私は、4年生で研究室に配属されてから半年で研究テーマが一度変わりました。そのテーマは前例がなく、私たちが何もないところから始めなければなりませんでした。何もないところから始める難しさに苦戦する日々でしたが、課題を解決できたとき、成果を得たときの面白さを十二分に感じました。その頃、コースの先輩方が研究室ローテーションなどに行くのをみて、とても充実した日々を過ごされているなと感じていました。もともと進学の予定ではなかったのですが、「研究」の面白さを知り、もっともっと大学で学び、力をつけたいと思うようになりました。さらに、このコースは専門知識だけでなく様々な分野の知識を幅広く得る機会があることを知り、とても魅力を感じ進学を決めました。
修士過程が修了しましたが、研究室ローテーション、インターンシップ、合同ゼミナールを通して同じ分野でも様々な研究があることや学生に求められていることを知ることができました。それだけでなく、このコースに入ったことで他キャンパスの学生や教職員の方をはじめ、様々な人と関わることができたことも私にとって大きな財産だと感じています。他分野の方たちと関わることは、私の研究の立ち位置や必要性を知ることができるとても貴重な機会となっています。このようなことを認識することは、将来研究者になるために必須の能力と考えています。今後、多くの後輩に本プログラムでの講義、研究、体験等を通して充実した勉学ができる良さを伝えることができるよう、日々努力していきたいと思います。
※このインタービューは平成28年度時点のものです。
サスティナブルエネルギーコース
修士課程2年 (長野工学キャンパス)
高 相昊さん
- 新しい循環型社会の構築を目指して
- 私は、植物バイオマスを分解する酵素の研究を行っています。再生可能な資源であるバイオマスを分解して得られる糖質などの化合物は、バイオエタノールに代表されるエネルギー分野や様々な分野への用途が期待されます。私は、将来このようなバイオマスを用いた新しい循環型社会インフラの構築に貢献したいという夢を持っています。バイオマスから得たエネルギーは本当に環境に良いのか?研究室にこもって実験ばかりしていると自身の研究に対する社会的な需要や世界が直面している問題について考える機会が少ないのが現状です。科学的知見の探求だけはなく時代的な問題背景を理解し、問題の解決に努めることも我々研究者に求められる責務であると感じています。
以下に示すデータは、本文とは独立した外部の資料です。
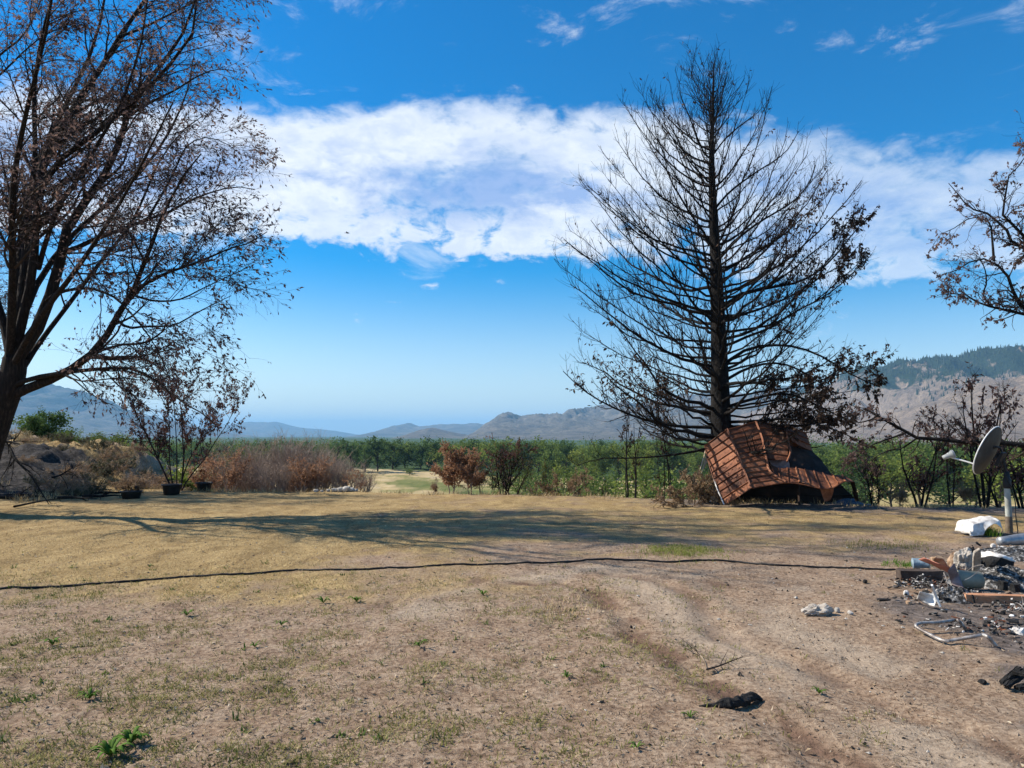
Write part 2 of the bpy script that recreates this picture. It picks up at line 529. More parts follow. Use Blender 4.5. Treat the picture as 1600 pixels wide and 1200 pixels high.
    val = ramp_node(nt, nv.outputs[0], [(0.33, (0.11, 0.13, 0.035)), (0.43, (0.22, 0.20, 0.075)), (0.50, (0.40, 0.30, 0.15)), (0.60, (0.47, 0.37, 0.21)), (0.70, (0.20, 0.17, 0.12))])
    x = nnode(nt, 'ShaderNodeMix', data_type='RGBA')
    L(at_.outputs['Alpha'], x.inputs[0]); L(c, x.inputs[6]); L(val.outputs[0], x.inputs[7])
    fw = nnode(nt, 'ShaderNodeAttribute'); fw.attribute_name = 'far_wood'
    nw = noise_node(nt, P, 0.02, 6, 0.7)
    fwc = ramp_node(nt, nw.outputs[0], [(0.35, (0.025, 0.045, 0.016)), (0.55, (0.05, 0.08, 0.025)), (0.72, (0.12, 0.13, 0.05))])
    x2 = nnode(nt, 'ShaderNodeMix', data_type='RGBA'); L(fw.outputs['Fac'], x2.inputs[0]); L(x.outputs[2], x2.inputs[6]); L(fwc.outputs[0], x2.inputs[7])
    L(x2.outputs[2], b.inputs['Base Color'])
    b.inputs['Roughness'].default_value = 0.95
    b.inputs['Specular IOR Level'].default_value = 0.1
    bp = nnode(nt, 'ShaderNodeBump'); bp.inputs['Strength'].default_value = 0.9; bp.inputs['Distance'].default_value = 0.025
    L(nf.outputs[0], bp.inputs['Height'])
    bp2 = nnode(nt, 'ShaderNodeBump'); bp2.inputs['Strength'].default_value = 0.7; bp2.inputs['Distance'].default_value = 0.012
    L(ns.outputs[0], bp2.inputs['Height']); L(bp.outputs[0], bp2.inputs['Normal'])
    L(bp2.outputs[0], b.inputs['Normal'])
    return m

ground = build_ground()

# ================================================================ MOUNTAINS across the valley
def rock_material(name, stops, forest=None, fscale=0.004, fthr=0.55, scale=0.006):
    m, nt, b, out = mat_nodes(name)
    L = nt.links.new
    t = nnode(nt, 'ShaderNodeTexCoord'); P = t.outputs['Object']
    n = noise_node(nt, P, scale, 8, 0.65, 0.5)
    r = ramp_node(nt, n.outputs[0], stops)
    c = r.outputs[0]
    if forest:
        n2 = noise_node(nt, P, fscale, 7, 0.7, 0.6)
        gz = nnode(nt, 'ShaderNodeSeparateXYZ'); L(P, gz.inputs[0])
        hz = nnode(nt, 'ShaderNodeMapRange'); L(gz.outputs[2], hz.inputs[0])
        hz.inputs[1].default_value = forest[1]; hz.inputs[2].default_value = forest[2]; hz.inputs[3].default_value = -0.28; hz.inputs[4].default_value = 0.10
        s = nnode(nt, 'ShaderNodeMath', operation='ADD'); L(n2.outputs[0], s.inputs[0]); L(hz.outputs[0], s.inputs[1])
        mr = nnode(nt, 'ShaderNodeMapRange'); L(s.outputs[0], mr.inputs[0]); mr.inputs[1].default_value = fthr - 0.03; mr.inputs[2].default_value = fthr + 0.03
        x = nnode(nt, 'ShaderNodeMix', data_type='RGBA'); L(mr.outputs[0], x.inputs[0]); L(c, x.inputs[6]); x.inputs[7].default_value = (*forest[0], 1)
        c = x.outputs[2]
    nfine = noise_node(nt, P, scale * 7, 8, 0.7, 0.4)
    rf = ramp_node(nt, nfine.outputs[0], [(0.34, (0.45, 0.45, 0.45)), (0.5, (0.9, 0.9, 0.9)), (0.66, (1.25, 1.22, 1.18))])
    mf = nnode(nt, 'ShaderNodeMix', data_type='RGBA', blend_type='MULTIPLY'); mf.inputs[0].default_value = 1
    L(c, mf.inputs[6]); L(rf.outputs[0], mf.inputs[7]); L(mf.outputs[2], b.inputs['Base Color'])
    bpm = nnode(nt, 'ShaderNodeBump'); bpm.inputs['Strength'].default_value = 0.8; bpm.inputs['Distance'].default_value = 0.12 / scale
    L(nfine.outputs[0], bpm.inputs['Height']); L(bpm.outputs[0], b.inputs['Normal'])
    b.inputs['Roughness'].default_value = 1.0
    b.inputs['Specular IOR Level'].default_value = 0.05
    return m

def mountain(name, label, crest, depth_front, depth_back, mat, rough, seed, nx=220, ny=70, freq=1.0):
    """crest: list of (px, py, Y) surveyed on the skyline; the flanks fall to the valley in front and behind"""
    pts = [at(*c) for c in crest]
    cx = np.array([p.x for p in pts]); cy = np.array([p.y for p in pts]); cz = np.array([p.z for p in pts])
    xs = np.linspace(cx[0], cx[-1], nx)
    X = np.repeat(xs[:, None], ny, 1)
    yc = np.interp(xs, cx, cy)[:, None]
    zc = np.interp(xs, cx, cz)[:, None]
    s = np.linspace(-1, 1, ny)[None, :]
    s = np.sign(s) * np.abs(s) ** 1.3
    Y = yc + np.where(s < 0, s * depth_front, s * depth_back)
    span = depth_front
    f = freq / span
    prof = np.where(s < 0, (1 + s) ** 1.25, (1 - s) ** 1.1)
    base = VALLEY - 6.0
    rid = 1 - np.abs(2 * fbm(X * f * 5.0, Y * f * 2.2, 7, seed, 0.6) - 1)
    rid2 = 1 - np.abs(2 * fbm(X * f * 14, Y * f * 6, 5, seed + 9, 0.55) - 1)
    mod = (rid - 0.72) * rough + (rid2 - 0.75) * rough * 0.45
    h = (zc - base)
    Z = base + h * prof * (1 + mod * np.clip(4 * prof * (1.12 - prof), 0, 1)) + h * 0.10 * rough * (fbm(X * f * 9, Y * f * 9, 5, seed + 3) - 0.5) * np.clip(prof * 3, 0, 1)
    V = np.stack([X, Y, Z], -1).reshape(-1, 3)
    i = (np.arange(nx - 1)[:, None] * ny + np.arange(ny - 1)[None, :]).ravel()
    me = np_mesh(name, V, np.stack([i, i + ny, i + ny + 1, i + 1], 1), mat)
    o = part(name, me)
    tag(o, label, None, None, 'structure')
    return o, (X, Y, Z)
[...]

以前から博士課程まで進学することを検討していたこともあり、従来の研究者志向の博士課程とは異なるグローバルリーダーの養成をコンセプトとした本プログラムが私の思い描く将来ビジョンと一致していたため、プログラムの履修を決心しました。
本プログラムに所属し1年が経過しましたが、研究室ローテーション、プログラムの講義、シンポジウム参加など様々な活動を通して、学びの多い一年だったと率直に感じています。研究室ローテーションでは、異分野の研究を実際に体験し、訪問先で与えられた研究テーマの課題に挑戦しました。研究課題の探索を行い、課題解決のための手法を選定し実験を行うことで実践的な研究スキルを習得することができました。また、工学部や他学部の先生方をはじめとして様々な研究者と関わる機会が多かったことは、自分にとって大きなメリットだったと思います。
将来的に研究を続けていきたいと先ほど述べましたが、今行っている研究と同様の課題解決法では解決できないことがほとんどだと思います。どのようなポジションに就いても求められる本質的な考え方は変わらないはずです。このプログラムを積極的に利用することで、将来にどのポジションでも活躍できるような資質を持った研究者を目指したいと考えています。
※このインタービューは平成28年度時点のものです。